HOSTAGE reunites Swedish police superintendent Alex Recht with Bergman, who is working with Sweden’s Justice Department. The pair in turn find themselves working with Eden Lundell, a somewhat rough-edged member of the Swedish security service’s counterterrorism unit. The event that brings them together is a major one, taking place over a VERY long day in October 2011. The story actually begins on the previous day, when a person or persons unknown phones in threats of detonating bombs in four separate locations in inner-city Stockholm. It turns out that the threats are bogus, merely a prelude to what occurs the following day.
"HOSTAGE is a very complex work. Thanks to Ohlsson and the able translation of Marlaine Delargy, the reader never really feels lost (or at least never more so than the primary characters, who are busily hiding information from each other)."
A Boeing 747 is making what starts off as a routine non-stop flight from Stockholm to New York when a message is found in one of the plane’s restrooms. It is an anonymous demand that a terrorist named Zakaria Khelifi, currently jailed in Sweden and scheduled to be deported to his home country, be freed by the Swedish government and that a top-secret rendition site, known as Tennyson Cottage and operated by the United States, be closed. The message further states that if the plane lands before the demands are met, a bomb that is on board will be set off.

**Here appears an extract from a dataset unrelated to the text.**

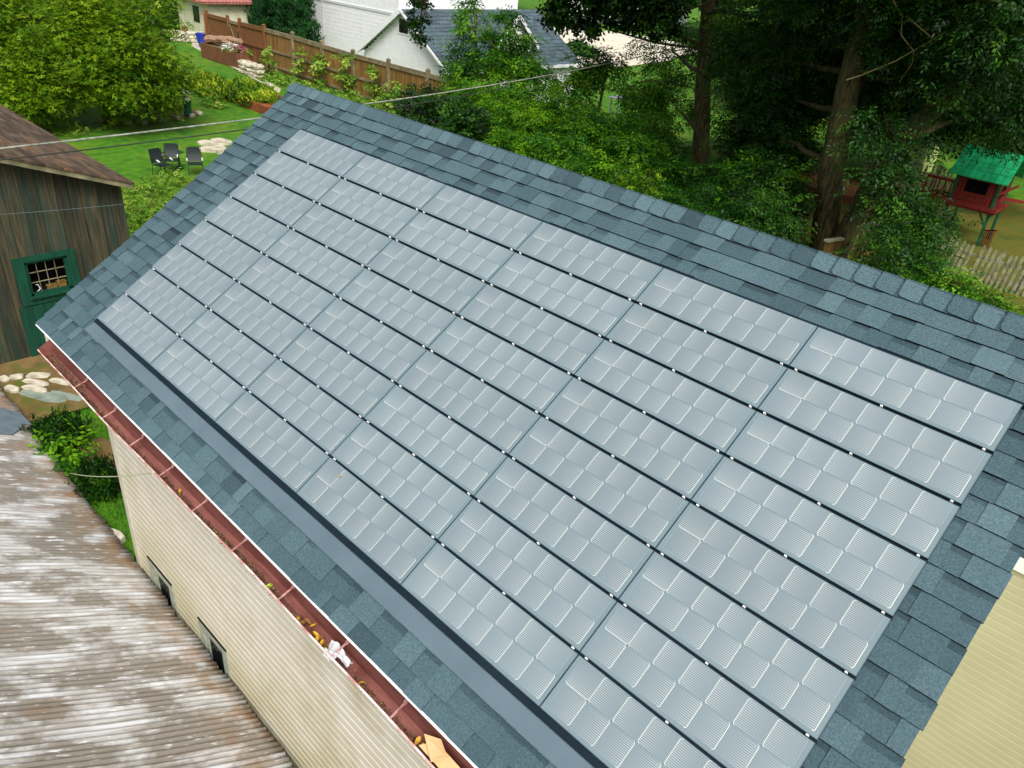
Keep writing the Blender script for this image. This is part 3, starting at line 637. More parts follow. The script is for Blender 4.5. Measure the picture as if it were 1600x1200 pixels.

The result is instant chaos.
One can hear the clock ticking loud and clear throughout HOSTAGE, and it is joined by others, not the least of which is the threat (based on questionable intelligence) that, when the plane enters the airspace of the United States, it will divert to another city and crash into a high-profile target. The respective governments of the US and Sweden agree that they will not negotiate with terrorists under any circumstances; the manner in which they propose to deal with the situation is markedly different. The US announces from the outset that it will refuse to let the plane enter and/or land in US territory and will shoot it down if it attempts to do so, believing that it is better to sacrifice the lives of a few hundred for several thousand. The Swedish government sees things differently.
Matters are complicated by the knowledge that Recht’s son is aboard the plane as a co-pilot. The narrative moves extremely quickly, alternating among the people on the ground in different countries and the folks on the plane, some of whom are a bit more than they appear to be. What makes it worse is that many people are lying. The CIA and Sweden are hesitant to reveal to each other everything they know (and don’t know), while Bergman, Lundell and the others on their team attempt to desperately locate and question those who may have some information about who set the plot in motion and how it can be stopped. Also, time (not to mention jet fuel) is running out.
The result is akin to a group of people in a dark room attempting to assemble a jigsaw puzzle when none of them knows exactly what the finished product is supposed to look like. Meanwhile, there is a bomb under the table. Maybe. As details are teased out, it develops that there is more to the story than originally thought. The question is whether or not the truth will be discovered, and in time to prevent a catastrophic loss of life.
HOSTAGE is a very complex work. Thanks to Ohlsson and the able translation of Marlaine Delargy, the reader never really feels lost (or at least never more so than the primary characters, who are busily hiding information from each other). As Ohlsson herself notes at the end of the book, there is more to the story to be resolved, which no doubt will be undertaken in future volumes of this fine series.